Indeed, if one was to trace back to
the roots of Russia’s post-Soviet resurgence, one would need look no further
than Kosovo and the NATO bombing of Yugoslavia. Having accepted Western
promises of cooperation and peaceful coexistence during the 1990s, Russia
watched in anger as the U.S.-led Western powers effectively provided air
and bomb cover for Islamist terrorists and criminals on the heels of what they
had already done in Bosnia.
It was only a few months
later that the docile Boris Yeltsin resigned his presidency in favor of a
previously little known former intelligence officer by the name of Vladimir
Putin on New Year’s Eve in 1999. Having seen how the West operates in the
Balkans, the Russians weren’t going to allow a repeat under their noses, first
in Chechnya, and then in Georgia and the Ukraine.

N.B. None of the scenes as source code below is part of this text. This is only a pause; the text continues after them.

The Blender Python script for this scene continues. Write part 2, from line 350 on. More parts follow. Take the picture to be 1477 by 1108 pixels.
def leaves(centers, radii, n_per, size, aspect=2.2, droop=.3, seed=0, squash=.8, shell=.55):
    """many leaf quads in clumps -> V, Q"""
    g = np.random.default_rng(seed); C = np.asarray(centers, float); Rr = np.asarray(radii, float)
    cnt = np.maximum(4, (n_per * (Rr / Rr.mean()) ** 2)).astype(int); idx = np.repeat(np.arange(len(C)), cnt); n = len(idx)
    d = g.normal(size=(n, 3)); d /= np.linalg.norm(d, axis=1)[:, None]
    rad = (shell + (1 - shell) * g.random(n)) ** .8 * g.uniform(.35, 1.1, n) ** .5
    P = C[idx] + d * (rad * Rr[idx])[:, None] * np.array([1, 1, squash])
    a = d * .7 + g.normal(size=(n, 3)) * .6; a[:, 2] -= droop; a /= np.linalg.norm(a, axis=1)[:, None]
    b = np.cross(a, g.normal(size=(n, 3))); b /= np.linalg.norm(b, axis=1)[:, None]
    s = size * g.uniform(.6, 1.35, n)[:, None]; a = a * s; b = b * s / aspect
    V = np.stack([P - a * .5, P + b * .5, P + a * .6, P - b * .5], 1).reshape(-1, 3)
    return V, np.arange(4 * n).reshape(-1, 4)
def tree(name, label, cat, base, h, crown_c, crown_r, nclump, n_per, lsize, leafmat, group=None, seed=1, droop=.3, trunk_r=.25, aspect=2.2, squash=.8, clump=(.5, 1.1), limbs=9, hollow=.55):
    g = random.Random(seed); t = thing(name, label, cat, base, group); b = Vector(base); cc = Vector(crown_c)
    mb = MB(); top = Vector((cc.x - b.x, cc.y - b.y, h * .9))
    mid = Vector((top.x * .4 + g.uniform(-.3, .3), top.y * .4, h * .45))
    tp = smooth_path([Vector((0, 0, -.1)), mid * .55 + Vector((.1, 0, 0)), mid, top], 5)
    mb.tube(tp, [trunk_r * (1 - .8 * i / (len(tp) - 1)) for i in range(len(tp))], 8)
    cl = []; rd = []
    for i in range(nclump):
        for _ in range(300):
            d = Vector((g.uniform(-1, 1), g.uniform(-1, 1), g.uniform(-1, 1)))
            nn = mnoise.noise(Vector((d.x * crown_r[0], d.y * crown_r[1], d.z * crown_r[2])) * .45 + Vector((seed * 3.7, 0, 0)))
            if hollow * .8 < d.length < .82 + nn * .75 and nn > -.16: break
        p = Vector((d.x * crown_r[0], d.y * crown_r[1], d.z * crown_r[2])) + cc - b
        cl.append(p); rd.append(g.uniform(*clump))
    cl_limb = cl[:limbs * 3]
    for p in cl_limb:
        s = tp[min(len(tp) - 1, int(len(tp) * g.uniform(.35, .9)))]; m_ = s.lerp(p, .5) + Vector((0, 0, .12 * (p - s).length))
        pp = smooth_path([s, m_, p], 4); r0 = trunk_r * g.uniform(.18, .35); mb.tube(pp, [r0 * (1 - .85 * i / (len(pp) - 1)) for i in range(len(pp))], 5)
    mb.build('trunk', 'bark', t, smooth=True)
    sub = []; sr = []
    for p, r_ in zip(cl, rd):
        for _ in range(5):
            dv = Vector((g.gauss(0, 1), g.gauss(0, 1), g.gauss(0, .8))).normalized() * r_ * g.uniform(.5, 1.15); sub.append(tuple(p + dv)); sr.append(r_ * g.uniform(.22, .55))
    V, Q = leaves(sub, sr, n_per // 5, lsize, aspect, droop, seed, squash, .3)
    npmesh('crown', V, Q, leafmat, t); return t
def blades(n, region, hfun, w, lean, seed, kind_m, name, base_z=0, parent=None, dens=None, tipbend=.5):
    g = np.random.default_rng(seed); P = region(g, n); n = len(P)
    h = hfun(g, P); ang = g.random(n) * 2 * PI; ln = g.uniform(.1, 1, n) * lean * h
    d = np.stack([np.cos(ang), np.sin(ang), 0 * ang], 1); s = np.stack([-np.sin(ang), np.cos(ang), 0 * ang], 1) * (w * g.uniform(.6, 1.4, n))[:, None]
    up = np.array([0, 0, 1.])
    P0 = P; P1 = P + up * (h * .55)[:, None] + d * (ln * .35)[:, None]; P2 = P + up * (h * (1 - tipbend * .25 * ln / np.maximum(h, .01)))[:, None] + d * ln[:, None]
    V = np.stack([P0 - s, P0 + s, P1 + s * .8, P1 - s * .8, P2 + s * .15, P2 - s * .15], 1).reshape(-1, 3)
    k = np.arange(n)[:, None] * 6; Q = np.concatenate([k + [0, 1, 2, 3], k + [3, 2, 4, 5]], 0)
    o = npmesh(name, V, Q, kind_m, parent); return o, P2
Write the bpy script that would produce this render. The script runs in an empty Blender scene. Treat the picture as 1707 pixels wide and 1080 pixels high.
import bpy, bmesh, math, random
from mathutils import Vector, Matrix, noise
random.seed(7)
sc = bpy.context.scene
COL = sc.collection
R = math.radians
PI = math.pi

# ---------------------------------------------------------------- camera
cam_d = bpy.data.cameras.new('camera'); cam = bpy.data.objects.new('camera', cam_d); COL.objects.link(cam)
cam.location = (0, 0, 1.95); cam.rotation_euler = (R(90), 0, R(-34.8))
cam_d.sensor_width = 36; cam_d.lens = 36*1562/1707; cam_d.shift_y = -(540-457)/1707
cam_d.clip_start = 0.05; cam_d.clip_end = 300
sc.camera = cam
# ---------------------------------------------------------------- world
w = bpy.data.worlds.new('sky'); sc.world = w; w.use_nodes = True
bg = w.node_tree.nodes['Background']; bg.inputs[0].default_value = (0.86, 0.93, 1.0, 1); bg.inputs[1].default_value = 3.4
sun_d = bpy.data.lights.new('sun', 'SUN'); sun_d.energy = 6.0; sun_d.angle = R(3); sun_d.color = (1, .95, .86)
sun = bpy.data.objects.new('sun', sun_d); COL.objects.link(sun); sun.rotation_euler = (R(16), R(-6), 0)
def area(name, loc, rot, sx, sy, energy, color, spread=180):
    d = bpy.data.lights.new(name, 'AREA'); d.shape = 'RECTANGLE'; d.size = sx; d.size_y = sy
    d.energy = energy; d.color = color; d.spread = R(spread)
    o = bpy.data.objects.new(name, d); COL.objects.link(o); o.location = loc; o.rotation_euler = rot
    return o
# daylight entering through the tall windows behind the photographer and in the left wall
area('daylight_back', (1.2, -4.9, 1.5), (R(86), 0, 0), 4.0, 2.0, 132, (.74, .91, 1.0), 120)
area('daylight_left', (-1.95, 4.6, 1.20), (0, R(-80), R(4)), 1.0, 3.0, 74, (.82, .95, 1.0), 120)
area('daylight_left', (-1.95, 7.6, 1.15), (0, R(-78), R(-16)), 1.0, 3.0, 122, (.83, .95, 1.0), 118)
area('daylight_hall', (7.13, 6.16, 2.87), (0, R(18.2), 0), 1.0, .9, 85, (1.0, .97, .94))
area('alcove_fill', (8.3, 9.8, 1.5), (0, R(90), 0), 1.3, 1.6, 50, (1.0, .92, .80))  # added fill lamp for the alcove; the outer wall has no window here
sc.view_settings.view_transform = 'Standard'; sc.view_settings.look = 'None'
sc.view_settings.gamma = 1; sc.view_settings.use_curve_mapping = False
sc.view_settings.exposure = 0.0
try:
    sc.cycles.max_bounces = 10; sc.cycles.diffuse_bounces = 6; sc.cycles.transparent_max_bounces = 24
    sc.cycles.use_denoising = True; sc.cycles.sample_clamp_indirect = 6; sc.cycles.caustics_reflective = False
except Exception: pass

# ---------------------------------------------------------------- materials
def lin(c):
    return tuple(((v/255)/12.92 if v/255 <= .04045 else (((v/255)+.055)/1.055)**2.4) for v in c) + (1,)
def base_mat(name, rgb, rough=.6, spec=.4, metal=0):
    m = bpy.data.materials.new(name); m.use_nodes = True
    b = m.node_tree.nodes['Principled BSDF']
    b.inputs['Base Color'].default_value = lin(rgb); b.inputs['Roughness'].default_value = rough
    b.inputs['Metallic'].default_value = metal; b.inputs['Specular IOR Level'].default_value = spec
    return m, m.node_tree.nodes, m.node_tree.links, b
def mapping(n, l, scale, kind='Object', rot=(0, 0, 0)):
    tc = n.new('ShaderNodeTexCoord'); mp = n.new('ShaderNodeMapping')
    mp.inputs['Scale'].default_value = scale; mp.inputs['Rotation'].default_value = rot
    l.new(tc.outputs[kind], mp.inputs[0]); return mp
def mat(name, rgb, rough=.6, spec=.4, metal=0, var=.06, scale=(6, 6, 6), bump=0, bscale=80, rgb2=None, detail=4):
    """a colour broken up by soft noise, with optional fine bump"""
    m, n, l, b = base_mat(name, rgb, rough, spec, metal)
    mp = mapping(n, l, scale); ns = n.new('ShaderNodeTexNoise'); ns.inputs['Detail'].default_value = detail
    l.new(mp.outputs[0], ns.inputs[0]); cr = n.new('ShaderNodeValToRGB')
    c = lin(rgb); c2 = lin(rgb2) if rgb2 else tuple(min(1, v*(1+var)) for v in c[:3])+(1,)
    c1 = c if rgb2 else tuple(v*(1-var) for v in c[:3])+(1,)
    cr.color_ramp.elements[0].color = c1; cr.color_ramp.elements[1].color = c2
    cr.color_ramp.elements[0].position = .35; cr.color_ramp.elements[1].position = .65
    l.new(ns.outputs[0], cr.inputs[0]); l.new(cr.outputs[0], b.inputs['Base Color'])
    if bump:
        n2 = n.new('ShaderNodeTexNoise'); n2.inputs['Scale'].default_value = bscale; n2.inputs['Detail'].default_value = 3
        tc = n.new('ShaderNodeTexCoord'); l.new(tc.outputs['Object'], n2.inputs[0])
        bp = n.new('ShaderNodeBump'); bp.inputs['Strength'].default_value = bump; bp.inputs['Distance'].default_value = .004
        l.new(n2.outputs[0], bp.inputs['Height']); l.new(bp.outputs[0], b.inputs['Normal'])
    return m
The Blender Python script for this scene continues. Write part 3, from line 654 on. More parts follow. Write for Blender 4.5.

So, if trust is to be rebuilt and a
true, pro-active and successful anti-Islamist terrorist coalition is to be
formed around the axis of the U.S. and Russia, after the Middle East, the next
best place to move is the Balkans.
And more than that – the U.S.
treatment of the region’s Christians will be a litmus test of the sincerity of
the Trump administration’s commitment to preserve and restore the foundations
the common, Christian-rooted civilization.